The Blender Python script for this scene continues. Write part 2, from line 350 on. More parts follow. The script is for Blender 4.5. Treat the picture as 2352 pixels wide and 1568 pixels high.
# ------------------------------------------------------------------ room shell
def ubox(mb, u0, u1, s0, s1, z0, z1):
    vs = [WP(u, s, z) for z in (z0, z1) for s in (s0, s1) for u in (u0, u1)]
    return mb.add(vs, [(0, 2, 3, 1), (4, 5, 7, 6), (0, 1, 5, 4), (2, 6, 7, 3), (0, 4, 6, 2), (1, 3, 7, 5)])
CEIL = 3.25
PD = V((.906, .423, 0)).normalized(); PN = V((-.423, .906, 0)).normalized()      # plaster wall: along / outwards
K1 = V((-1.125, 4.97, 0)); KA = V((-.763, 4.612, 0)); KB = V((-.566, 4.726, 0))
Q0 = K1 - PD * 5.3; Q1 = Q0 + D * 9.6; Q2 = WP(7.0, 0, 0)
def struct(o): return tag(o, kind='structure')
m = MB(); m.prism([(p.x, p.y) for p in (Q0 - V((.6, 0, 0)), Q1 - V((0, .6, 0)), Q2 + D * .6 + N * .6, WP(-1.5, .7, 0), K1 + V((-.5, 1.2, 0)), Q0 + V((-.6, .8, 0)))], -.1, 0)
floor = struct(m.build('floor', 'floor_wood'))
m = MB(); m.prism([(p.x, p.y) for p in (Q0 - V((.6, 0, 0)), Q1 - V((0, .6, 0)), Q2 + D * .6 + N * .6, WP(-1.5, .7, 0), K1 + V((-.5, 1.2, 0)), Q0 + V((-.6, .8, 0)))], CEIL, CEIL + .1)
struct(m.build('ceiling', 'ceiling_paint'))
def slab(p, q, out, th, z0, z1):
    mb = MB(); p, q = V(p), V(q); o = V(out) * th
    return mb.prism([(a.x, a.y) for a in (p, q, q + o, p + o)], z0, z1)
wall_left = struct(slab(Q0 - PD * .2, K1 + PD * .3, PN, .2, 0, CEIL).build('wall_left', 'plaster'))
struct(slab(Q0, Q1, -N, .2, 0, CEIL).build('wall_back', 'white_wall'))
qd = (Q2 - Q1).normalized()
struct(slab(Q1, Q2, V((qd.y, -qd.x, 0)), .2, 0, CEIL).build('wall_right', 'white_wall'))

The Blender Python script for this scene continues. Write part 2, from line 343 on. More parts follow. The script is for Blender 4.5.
========
* THE PROBLEM
Extract each line from the listing above, please, and repeat it exactly.

* ANSWER FOR THIS EXERCISE
The Blender Python script for this scene continues. Write part 2, from line 350 on. More parts follow. The script is for Blender 4.5. Treat the picture as 2352 pixels wide and 1568 pixels high.
# ------------------------------------------------------------------ room shell
def ubox(mb, u0, u1, s0, s1, z0, z1):
    vs = [WP(u, s, z) for z in (z0, z1) for s in (s0, s1) for u in (u0, u1)]
    return mb.add(vs, [(0, 2, 3, 1), (4, 5, 7, 6), (0, 1, 5, 4), (2, 6, 7, 3), (0, 4, 6, 2), (1, 3, 7, 5)])
CEIL = 3.25
PD = V((.906, .423, 0)).normalized(); PN = V((-.423, .906, 0)).normalized()      # plaster wall: along / outwards
K1 = V((-1.125, 4.97, 0)); KA = V((-.763, 4.612, 0)); KB = V((-.566, 4.726, 0))
Q0 = K1 - PD * 5.3; Q1 = Q0 + D * 9.6; Q2 = WP(7.0, 0, 0)
def struct(o): return tag(o, kind='structure')
m = MB(); m.prism([(p.x, p.y) for p in (Q0 - V((.6, 0, 0)), Q1 - V((0, .6, 0)), Q2 + D * .6 + N * .6, WP(-1.5, .7, 0), K1 + V((-.5, 1.2, 0)), Q0 + V((-.6, .8, 0)))], -.1, 0)
floor = struct(m.build('floor', 'floor_wood'))
m = MB(); m.prism([(p.x, p.y) for p in (Q0 - V((.6, 0, 0)), Q1 - V((0, .6, 0)), Q2 + D * .6 + N * .6, WP(-1.5, .7, 0), K1 + V((-.5, 1.2, 0)), Q0 + V((-.6, .8, 0)))], CEIL, CEIL + .1)
struct(m.build('ceiling', 'ceiling_paint'))
def slab(p, q, out, th, z0, z1):
    mb = MB(); p, q = V(p), V(q); o = V(out) * th
    return mb.prism([(a.x, a.y) for a in (p, q, q + o, p + o)], z0, z1)
wall_left = struct(slab(Q0 - PD * .2, K1 + PD * .3, PN, .2, 0, CEIL).build('wall_left', 'plaster'))
struct(slab(Q0, Q1, -N, .2, 0, CEIL).build('wall_back', 'white_wall'))
qd = (Q2 - Q1).normalized()
struct(slab(Q1, Q2, V((qd.y, -qd.x, 0)), .2, 0, CEIL).build('wall_right', 'white_wall'))

The Blender Python script for this scene continues. Write part 2, from line 343 on. More parts follow. The script is for Blender 4.5.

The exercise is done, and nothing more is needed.